There is nothing in morality that forces you to try to be happier - that is not its role, and if there was no suffering, morality would have no role at all. Both suffering and pleasure do provide us with purpose though, because one drives us to reduce it and the other drives us to increase it.
Having said that though, morality does say that if you have the means to give someone an opportunity to increase their happiness at no cost to you or anyone else, you should give it to them, though this can also be viewed as something that would generate harm if they found out that you didn't offer it to them.
Clearly there is some amount of pleasure that outweighs some amount of suffering and makes it worth suffering in order to access pleasure, but that applies in cases where the sufferer also gains the pleasure, or an exchange takes place such that it works out that way on average for all the players. Where moral judgements have to give greater weight to suffering is where one person suffers to enable another person to access pleasure and where there's insufficient balancing of that by reversed situations.
It's really hard to turn morality into a clear rule, but it is possible to produce a method to derive it - you simply imagine yourself as being all the players in a situation and then try to make the decisions that give you the best time as all those people.

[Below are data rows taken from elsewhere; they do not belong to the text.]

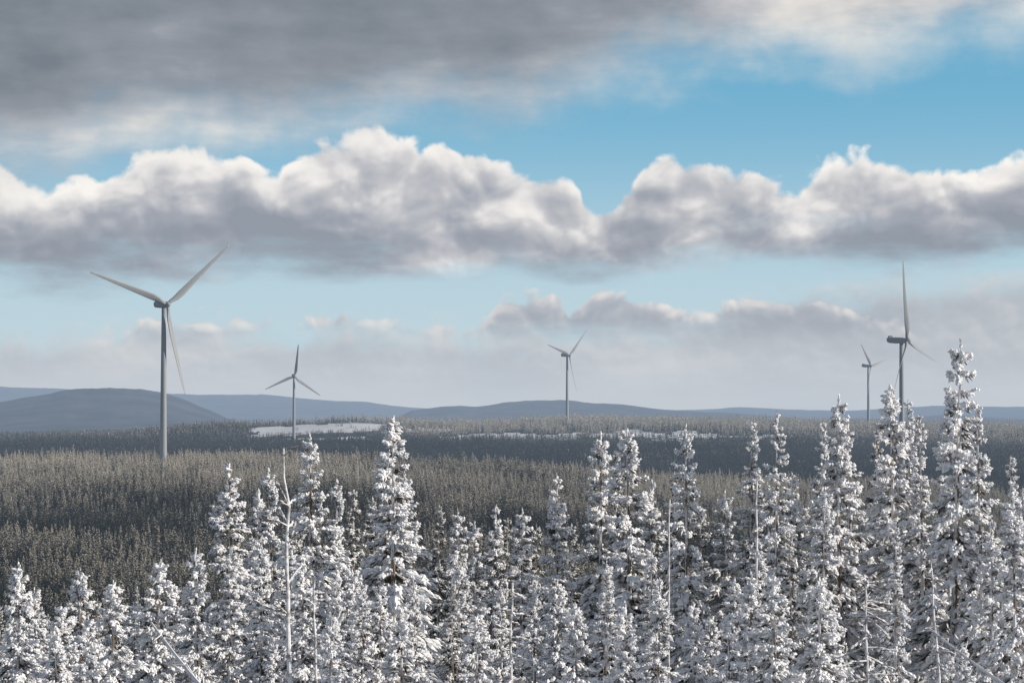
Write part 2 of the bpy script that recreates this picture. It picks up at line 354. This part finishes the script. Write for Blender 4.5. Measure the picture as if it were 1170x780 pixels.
# ---------------------------------------------------------------- instanced forests
def inst_forest(name,pts,rot,scl,idx,frost_shade,col):
    me=bpy.data.meshes.new(name); me.vertices.add(len(pts)); me.vertices.foreach_set('co',np.asarray(pts,np.float32).ravel())
    for nme,t,arr in (('rotz','FLOAT',rot),('scl','FLOAT',scl),('frost_shade','FLOAT',frost_shade)):
        a=me.attributes.new(nme,t,'POINT'); a.data.foreach_set('value',np.asarray(arr,np.float32))
    a=me.attributes.new('idx','INT','POINT'); a.data.foreach_set('value',np.asarray(idx,np.int32))
    ob=bpy.data.objects.new(name,me); scene.collection.objects.link(ob)
    gt=bpy.data.node_groups.new(name+'_scatter','GeometryNodeTree')
    gt.interface.new_socket('Geometry',in_out='INPUT',socket_type='NodeSocketGeometry'); gt.interface.new_socket('Geometry',in_out='OUTPUT',socket_type='NodeSocketGeometry')
    N=gt.nodes; Lk=gt.links; gi=N.new('NodeGroupInput'); go=N.new('NodeGroupOutput')
    ci=N.new('GeometryNodeCollectionInfo'); ci.inputs['Collection'].default_value=col; ci.inputs['Separate Children'].default_value=True; ci.inputs['Reset Children'].default_value=True
    io=N.new('GeometryNodeInstanceOnPoints'); io.inputs['Pick Instance'].default_value=True
    def na(nm,t):
        n=N.new('GeometryNodeInputNamedAttribute'); n.data_type=t; n.inputs['Name'].default_value=nm; return n.outputs['Attribute']
    cx=N.new('ShaderNodeCombineXYZ'); Lk.new(na('rotz','FLOAT'),cx.inputs[2])
    m2p=N.new('GeometryNodeMeshToPoints'); Lk.new(gi.outputs[0],m2p.inputs['Mesh'])
    Lk.new(m2p.outputs[0],io.inputs['Points']); Lk.new(ci.outputs[0],io.inputs['Instance']); Lk.new(na('idx','INT'),io.inputs['Instance Index'])
    er=N.new('FunctionNodeEulerToRotation'); Lk.new(cx.outputs[0],er.inputs[0]); Lk.new(er.outputs[0],io.inputs['Rotation'])
    Lk.new(na('scl','FLOAT'),io.inputs['Scale']); Lk.new(io.outputs[0],go.inputs[0])
    md=ob.modifiers.new('scatter','NODES'); md.node_group=gt
    return ob
def src_collection(name,meshes):
    c=bpy.data.collections.new(name)
    for k,me in enumerate(meshes):
        o=bpy.data.objects.new('%s_%02d'%(name,k),me); c.objects.link(o)
    return c
def clumps(nm,K,g,sp,Hr,dens,ntw,nl,r,seed,wk=(.13,.18)):
    out=[]
    for k in range(K):
        acc=Acc(); rg=np.random.default_rng(seed+k)
        for q in range(g*g):
            gx,gy=(q%g-(g-1)/2)*sp,(q//g-(g-1)/2)*sp
            if rg.random()<.12: continue
            H=rg.uniform(*Hr)*(.55 if rg.random()<.2 else 1); spruce(acc,seed*7+k*20+q,H,H*rg.uniform(*wk),.04,dens,ntw,nl,r,False,(gx+rg.uniform(-.38,.38)*sp,gy+rg.uniform(-.38,.38)*sp,-.4),.40,htone=.9)
        out.append(acc.mesh('%s_%d'%(nm,k),[M_mid]))
    return out
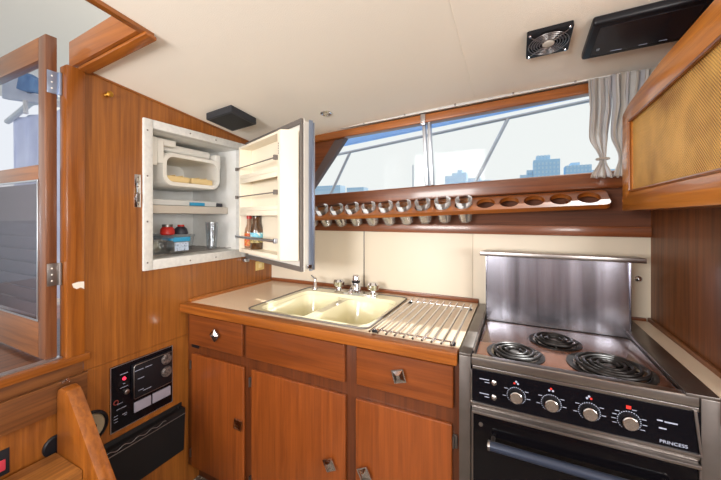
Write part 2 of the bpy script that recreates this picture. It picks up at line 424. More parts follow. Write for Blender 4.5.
b = MB(); b.hexa([(0, -1.012, zc(0, -1.012)-.006), (.007, -1.012, zc(0, -1.012)-.006), (.007, -.01, zc(0, -.01)-.006), (0, -.01, zc(0, -.01)-.006),
                  (0, -1.012, zc(0, -1.012)), (.007, -1.012, zc(0, -1.012)), (.007, -.01, zc(0, -.01)), (0, -.01, zc(0, -.01))])
struct(b.build('trim_10', W_Y))

# back wall: cream laminate in three sheets, split by dark joint strips; timber above
b = MB()
for x0, x1 in ((0, .676), (.682, 1.2695), (1.2705, XR)): b.box(x0, x1, 0, .02, 0, 1.24, bev=.0008)
struct(b.build('wall_back', CREAM))
b = MB(); b.box(.6762, .6818, -.003, .018, .915, 1.238, bev=.001); struct(b.build('trim_11', STEELD))
b = MB()
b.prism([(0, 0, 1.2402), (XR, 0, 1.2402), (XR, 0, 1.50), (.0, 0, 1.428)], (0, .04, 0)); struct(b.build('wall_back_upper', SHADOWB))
b = MB(); b.box(.001, XR-.001, -.016, -.0005, 1.238, 1.282, bev=.004); struct(b.build('trim_12', W_XD))
b = MB(); b.box(.001, 1.298, -.014, -.0005, .901, .922, bev=.003); b.box(1.86, 1.93, -.014, -.0005, .901, .915, bev=.003)
struct(b.build('trim_13', W_XD))

# right bulkhead
b = MB(); b.hexa([(XR, -.70, 0), (XR+.03, -.70, 0), (XR+.03, .03, 0), (XR, .03, 0),
                  (XR, -.70, zc(XR, -.7)), (XR+.03, -.70, zc(XR, -.7)), (XR+.03, .03, zc(XR, .03)), (XR, .03, zc(XR, .03))])
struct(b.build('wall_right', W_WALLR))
b = MB(); b.box(XE, XE+.03, YN, -.66, 0, 1.1)
for y0, y1 in ((YN, -2.8), (-1.0, -.66)): b.box(XE, XE+.03, y0, y1, 1.1, 1.8)
b.hexa([(XE, YN, 1.8), (XE+.03, YN, 1.8), (XE+.03, -.66, 1.8), (XE, -.66, 1.8), (XE, YN, zc(XE, YN)), (XE+.03, YN, zc(XE, YN)), (XE+.03, -.66, zc(XE, -.66)), (XE, -.66, zc(XE, -.66))])
b.hexa([(XR+.031, -.7, 0), (XE, -.7, 0), (XE, -.66, 0), (XR+.031, -.66, 0), (XR+.031, -.7, 1.95), (XE, -.7, 1.93), (XE, -.66, 1.93), (XR+.031, -.66, 1.94)])
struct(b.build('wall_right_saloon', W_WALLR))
# near wall with a long side window
b = MB(); b.box(-.03, XE, YN-.03, YN, 0, 1.15)
for x0, x1 in ((-.03, .1), (1.1, 2.5), (3.3, XE)): b.box(x0, x1, YN-.03, YN, 1.15, 1.8)
b.hexa([(-.03, YN-.03, 1.8), (XE, YN-.03, 1.8), (XE, YN, 1.8), (-.03, YN, 1.8), (-.03, YN-.03, zc(0, YN)), (XE, YN-.03, zc(XE, YN)), (XE, YN, zc(XE, YN)), (-.03, YN, zc(0, YN))])
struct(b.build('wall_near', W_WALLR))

# ------------------------------------------------------------------ the side window above the galley
def zs(x): return 1.453+.039*(x-.35)                 # sill top
def zh(x): return 1.760+.050*(x-.36)                 # header underside
def slopebar(b, x0, x1, y0, y1, f0, f1, bev=0):
    b.hexa([(x0, y0, f0(x0)), (x1, y0, f0(x1)), (x1, y1, f0(x1)), (x0, y1, f0(x0)),
            (x0, y0, f1(x0)), (x1, y0, f1(x1)), (x1, y1, f1(x1)), (x0, y1, f1(x0))], bev=bev, seg=3)
win = root('window_1', (1.1, -.03, 1.47), kind='structure')
b = MB(); slopebar(b, .02, XR-.002, -.042, .05, lambda x: zs(x)-.072, zs, .012); b.build('window_sill', W_XD, win)
b = MB(); slopebar(b, .02, XR-.002, -.075, -.02, zh, lambda x: zh(x)+.042, .008); b.build('window_header', W_X, win)
b = MB(); b.prism([(.02, -.03, zs(.02)), (.27, -.03, zs(.27)), (.52, -.05, zh(.52)), (.02, -.05, zh(.02))], (0, .02, 0)); b.build('end_panel', W_XD, win)
b = MB(); b.hexa([(.265, -.036, zs(.265)), (.315, -.036, zs(.3)), (.315, .0, zs(.3)), (.265, .0, zs(.265)),
                  (.515, -.052, zh(.5)), (.585, -.052, zh(.585)), (.585, -.015, zh(.585)), (.515, -.015, zh(.5))], bev=.003)
b.build('raked_end_frame', mat('grey painted frame', (104, 92, 92), .5), win)
b = MB()
for x0, dx in ((1.052, 0), (1.078, 0)):
    b.hexa([(x0-.008, -.046, zs(x0)), (x0+.008, -.046, zs(x0)), (x0+.008, -.01, zs(x0)), (x0-.008, -.01, zs(x0)),
            (x0-.020, -.062, zh(x0)), (x0-.004, -.062, zh(x0)), (x0-.004, -.03, zh(x0)), (x0-.020, -.03, zh(x0))], bev=.002)
mu = b.build('mullion', ALU, win)
MB().box(1.03, 1.056, -.088, -.074, zh(1.04)-.012, zh(1.04)+.04, bev=.005).build('latch', CHROME, mu)
b = MB(); b.prism([(.26, -.01, zs(.26)), (1.06, -.01, zs(1.06)), (1.045, -.035, zh(1.045)), (.5, -.035, zh(.5))], (0, .004, 0)); b.build('pane', GLASSP, win)
b = MB(); b.prism([(1.07, -.005, zs(1.07)), (XR, -.005, zs(XR)), (XR, -.03, zh(XR)), (1.055, -.03, zh(1.055))], (0, .004, 0)); b.build('pane', GLASSP, win)
# outer shell above header closes to the headliner
b = MB(); slopebar(b, -.03, XR+.03, -.018, .005, lambda x: zh(x)+.010, lambda x: zc(x, 0)+.035)
struct(b.build('wall_back_top', W_X))
# curtain track
tr = root('curtain_track', (1.1, -.07, 1.86), 'long white curtain track with screws running above the window', 'curtain track')
b = MB()
slopebar(b, .3, XR-.004, -.088, -.066, lambda x: zh(x)+.046, lambda x: zh(x)+.052, .001)
slopebar(b, .3, XR-.004, -.088, -.084, lambda x: zh(x)+.053, lambda x: zh(x)+.060, .001)
b.build('rail', FRAMEA, tr)
for x in (.5, .72, .95, 1.2, 1.45, 1.68): MB().box(x-.004, x+.004, -.094, -.0885, zh(x)+.048, zh(x)+.058, bev=.001).build('screw', STEELD, tr)

# ------------------------------------------------------------------ worktop, cabinet
wt = root('worktop', (.65, -.32, .9), 'sand laminate galley worktop with a varnished wood front edge', 'worktop')
SX0, SX1, SY0, SY1 = .366, .957, -.575, -.075
b = MB()
z0, z1 = .876, .9
b.box(.016, SX0, -.60, -.0005, z0, z1); b.box(SX1, 1.296, -.60, -.0005, z0, z1)
b.box(SX0, SX1, -.60, SY0, z0, z1); b.box(SX0, SX1, SY1, -.0005, z0, z1); b.build('laminate_top', LAM, wt)
b = MB(); b.box(.001, 1.297, -.652, -.6005, .862, .9015, bev=.007, seg=3); b.build('front_edge', W_X, wt)
b = MB(); b.box(.001, .0155, -.60, -.0155, .88, .916, bev=.004); b.build('side_strip', W_Y, wt)

cab = root('galley_cabinet', (.65, -.3, 0), 'mahogany galley base cabinet below the sink with diamond chrome knobs', 'cabinet')
b = MB(); b.box(.001, 1.297, -.62, -.60, .10, .8615, bev=.001)
b.box(.001, .02, -.60, -.002, .10, .71); b.box(1.278, 1.297, -.60, -.002, .10, .846); b.box(.02, 1.278, -.60, -.002, .10, .115)
b.build('face_frame', W_FACE, cab)
MB().box(.001, 1.297, -.56, -.545, .0, .099).build('toe_kick', W_FACE, cab)
def knob(parent, x, z, tilt=0, y=-.636):
    m = Matrix.Translation((x, y, z)) @ Matrix.Rotation(tilt, 4, 'Y')
    b = MB()
    b.lathe([(.009, 0), (.008, .006), (.016, .010), (.016, .0105)], axis=(0, -1, 0), n=16)
    b.xf(m)
    s = .031; c = MB()
    c.hexa([(0, -.010, -s), (s, -.010, 0), (0, -.010, s), (-s, -.010, 0), (0, -.0135, -s), (s, -.0135, 0), (0, -.0135, s), (-s, -.0135, 0)])
    s2 = .025
    c.hexa([(0, -.0135, -s2), (s2, -.0135, 0), (0, -.0135, s2), (-s2, -.0135, 0), (0, -.020, -s2*.35), (s2*.35, -.020, 0), (0, -.020, s2*.35), (-s2*.35, -.020, 0)])
    c.xf(m); me = bpy.data.meshes.new('k'); c.bm.to_mesh(me); b.bm.from_mesh(me); c.bm.free()
    return b.build('knob', CHROME, parent, smooth=20)
def front(name, x0, x1, z0, z1, m):
    b = MB(); b.box(x0, x1, -.636, -.6205, z0, z1, bev=.006, seg=3); return b.build(name, m, cab)
d = front('drawer', .030, .377, .704, .848, W_DRAWER); knob(d, .22, .779)
front('false_drawer_front', .400, .889, .706, .848, W_DRAWER)
d = front('drawer', .937, 1.281, .711, .847, W_DRAWER); knob(d, 1.104, .783, .5)
def hinge(parent, x, z):
    b = MB(); b.box(x-.007, x+.007, -.628, -.6205, z-.021, z+.021, bev=.002); b.tube([(x-.005, -.630, z-.02), (x-.005, -.630, z+.02)], .004, 8)
    return b.build('hinge', STEELD, parent)
d = front('door', .044, .385, .112, .660, W_DOOR); knob(d, .363, .410, .9); hinge(d, .036, .60); hinge(d, .036, .17)
d = front('door', .429, .892, .112, .660, W_DOOR); knob(d, .831, .392, .3); hinge(d, .420, .60); hinge(d, .420, .17)
d = front('door', .934, 1.277, .112, .660, W_DOOR); knob(d, .975, .408, .3); hinge(d, 1.286, .605); hinge(d, 1.286, .17)
MB().box(.031, .083, -.624, -.6205, .684, .699, bev=.001).build('lock_plate', BLACK, cab)
cab.location.y += .016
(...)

So long as you weigh up all the harm and pleasure correctly, you will make moral decisions (although the "situation" actually has to involve the entire lifetimes of all the players, because if the same person always comes off worst, it won't be fair, and that's where the vast bulk of complexity comes in to make moral computations hard - you can't always crunch all the data, and the decision that looks best may change repeatedly the longer you go on crunching data).